### [RAW DATA]
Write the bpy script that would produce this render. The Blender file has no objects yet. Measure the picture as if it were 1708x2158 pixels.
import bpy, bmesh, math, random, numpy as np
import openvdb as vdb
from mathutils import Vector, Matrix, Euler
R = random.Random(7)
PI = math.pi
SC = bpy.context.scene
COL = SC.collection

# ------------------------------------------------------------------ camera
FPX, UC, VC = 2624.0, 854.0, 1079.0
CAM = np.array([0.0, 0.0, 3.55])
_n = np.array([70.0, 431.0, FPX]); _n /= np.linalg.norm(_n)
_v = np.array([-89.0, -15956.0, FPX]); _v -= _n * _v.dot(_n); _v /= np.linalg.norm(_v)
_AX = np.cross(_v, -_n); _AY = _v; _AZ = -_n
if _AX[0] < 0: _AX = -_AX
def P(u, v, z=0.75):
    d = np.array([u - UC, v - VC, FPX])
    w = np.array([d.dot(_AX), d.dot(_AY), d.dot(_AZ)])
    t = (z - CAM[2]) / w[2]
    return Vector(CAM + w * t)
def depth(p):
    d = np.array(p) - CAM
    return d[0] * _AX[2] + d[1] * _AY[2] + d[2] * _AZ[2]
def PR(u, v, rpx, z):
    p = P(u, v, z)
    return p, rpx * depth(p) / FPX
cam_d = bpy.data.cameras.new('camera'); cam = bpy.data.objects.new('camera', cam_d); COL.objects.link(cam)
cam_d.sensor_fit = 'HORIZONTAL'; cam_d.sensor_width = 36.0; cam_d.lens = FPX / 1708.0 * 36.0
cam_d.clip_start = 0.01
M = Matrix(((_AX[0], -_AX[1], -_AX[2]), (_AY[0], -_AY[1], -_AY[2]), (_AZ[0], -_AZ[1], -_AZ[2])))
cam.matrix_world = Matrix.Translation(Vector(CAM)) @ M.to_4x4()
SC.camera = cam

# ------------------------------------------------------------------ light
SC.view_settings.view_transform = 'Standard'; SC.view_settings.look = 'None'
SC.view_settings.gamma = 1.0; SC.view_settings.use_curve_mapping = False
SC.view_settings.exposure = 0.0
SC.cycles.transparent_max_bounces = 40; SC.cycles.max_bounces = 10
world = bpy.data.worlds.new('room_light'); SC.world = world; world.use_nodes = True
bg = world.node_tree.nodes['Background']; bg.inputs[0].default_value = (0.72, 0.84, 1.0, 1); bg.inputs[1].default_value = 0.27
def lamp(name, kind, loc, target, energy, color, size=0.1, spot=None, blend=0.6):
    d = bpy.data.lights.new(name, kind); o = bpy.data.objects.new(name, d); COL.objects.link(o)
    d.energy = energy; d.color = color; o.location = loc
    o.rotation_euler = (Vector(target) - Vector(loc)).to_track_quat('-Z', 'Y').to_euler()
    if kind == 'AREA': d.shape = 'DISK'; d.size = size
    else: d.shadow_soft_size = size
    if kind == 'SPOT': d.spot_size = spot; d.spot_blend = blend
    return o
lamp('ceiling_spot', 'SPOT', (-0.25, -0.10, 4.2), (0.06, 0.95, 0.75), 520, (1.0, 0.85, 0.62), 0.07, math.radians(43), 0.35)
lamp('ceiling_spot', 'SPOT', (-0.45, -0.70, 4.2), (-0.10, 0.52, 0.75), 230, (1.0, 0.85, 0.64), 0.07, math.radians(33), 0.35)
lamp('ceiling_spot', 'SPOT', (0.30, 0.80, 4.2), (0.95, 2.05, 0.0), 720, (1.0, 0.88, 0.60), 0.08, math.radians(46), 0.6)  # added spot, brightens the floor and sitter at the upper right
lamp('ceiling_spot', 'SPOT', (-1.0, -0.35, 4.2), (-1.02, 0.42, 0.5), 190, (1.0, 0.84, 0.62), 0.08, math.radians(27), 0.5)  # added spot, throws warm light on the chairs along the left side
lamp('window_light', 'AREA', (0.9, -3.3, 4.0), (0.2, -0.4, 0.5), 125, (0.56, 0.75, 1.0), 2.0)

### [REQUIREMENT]
Copy out every line of the data above, exactly as given.

### [EXPECTED ANSWER]
Write the bpy script that would produce this render. The Blender file has no objects yet. Measure the picture as if it were 1708x2158 pixels.
import bpy, bmesh, math, random, numpy as np
import openvdb as vdb
from mathutils import Vector, Matrix, Euler
R = random.Random(7)
PI = math.pi
SC = bpy.context.scene
COL = SC.collection

# ------------------------------------------------------------------ camera
FPX, UC, VC = 2624.0, 854.0, 1079.0
CAM = np.array([0.0, 0.0, 3.55])
_n = np.array([70.0, 431.0, FPX]); _n /= np.linalg.norm(_n)
_v = np.array([-89.0, -15956.0, FPX]); _v -= _n * _v.dot(_n); _v /= np.linalg.norm(_v)
_AX = np.cross(_v, -_n); _AY = _v; _AZ = -_n
if _AX[0] < 0: _AX = -_AX
def P(u, v, z=0.75):
    d = np.array([u - UC, v - VC, FPX])
    w = np.array([d.dot(_AX), d.dot(_AY), d.dot(_AZ)])
    t = (z - CAM[2]) / w[2]
    return Vector(CAM + w * t)
def depth(p):
    d = np.array(p) - CAM
    return d[0] * _AX[2] + d[1] * _AY[2] + d[2] * _AZ[2]
def PR(u, v, rpx, z):
    p = P(u, v, z)
    return p, rpx * depth(p) / FPX
cam_d = bpy.data.cameras.new('camera'); cam = bpy.data.objects.new('camera', cam_d); COL.objects.link(cam)
cam_d.sensor_fit = 'HORIZONTAL'; cam_d.sensor_width = 36.0; cam_d.lens = FPX / 1708.0 * 36.0
cam_d.clip_start = 0.01
M = Matrix(((_AX[0], -_AX[1], -_AX[2]), (_AY[0], -_AY[1], -_AY[2]), (_AZ[0], -_AZ[1], -_AZ[2])))
cam.matrix_world = Matrix.Translation(Vector(CAM)) @ M.to_4x4()
SC.camera = cam

# ------------------------------------------------------------------ light
SC.view_settings.view_transform = 'Standard'; SC.view_settings.look = 'None'
SC.view_settings.gamma = 1.0; SC.view_settings.use_curve_mapping = False
SC.view_settings.exposure = 0.0
SC.cycles.transparent_max_bounces = 40; SC.cycles.max_bounces = 10
world = bpy.data.worlds.new('room_light'); SC.world = world; world.use_nodes = True
bg = world.node_tree.nodes['Background']; bg.inputs[0].default_value = (0.72, 0.84, 1.0, 1); bg.inputs[1].default_value = 0.27
def lamp(name, kind, loc, target, energy, color, size=0.1, spot=None, blend=0.6):
    d = bpy.data.lights.new(name, kind); o = bpy.data.objects.new(name, d); COL.objects.link(o)
    d.energy = energy; d.color = color; o.location = loc
    o.rotation_euler = (Vector(target) - Vector(loc)).to_track_quat('-Z', 'Y').to_euler()
    if kind == 'AREA': d.shape = 'DISK'; d.size = size
    else: d.shadow_soft_size = size
    if kind == 'SPOT': d.spot_size = spot; d.spot_blend = blend
    return o
lamp('ceiling_spot', 'SPOT', (-0.25, -0.10, 4.2), (0.06, 0.95, 0.75), 520, (1.0, 0.85, 0.62), 0.07, math.radians(43), 0.35)
lamp('ceiling_spot', 'SPOT', (-0.45, -0.70, 4.2), (-0.10, 0.52, 0.75), 230, (1.0, 0.85, 0.64), 0.07, math.radians(33), 0.35)
lamp('ceiling_spot', 'SPOT', (0.30, 0.80, 4.2), (0.95, 2.05, 0.0), 720, (1.0, 0.88, 0.60), 0.08, math.radians(46), 0.6)  # added spot, brightens the floor and sitter at the upper right
lamp('ceiling_spot', 'SPOT', (-1.0, -0.35, 4.2), (-1.02, 0.42, 0.5), 190, (1.0, 0.84, 0.62), 0.08, math.radians(27), 0.5)  # added spot, throws warm light on the chairs along the left side
lamp('window_light', 'AREA', (0.9, -3.3, 4.0), (0.2, -0.4, 0.5), 125, (0.56, 0.75, 1.0), 2.0)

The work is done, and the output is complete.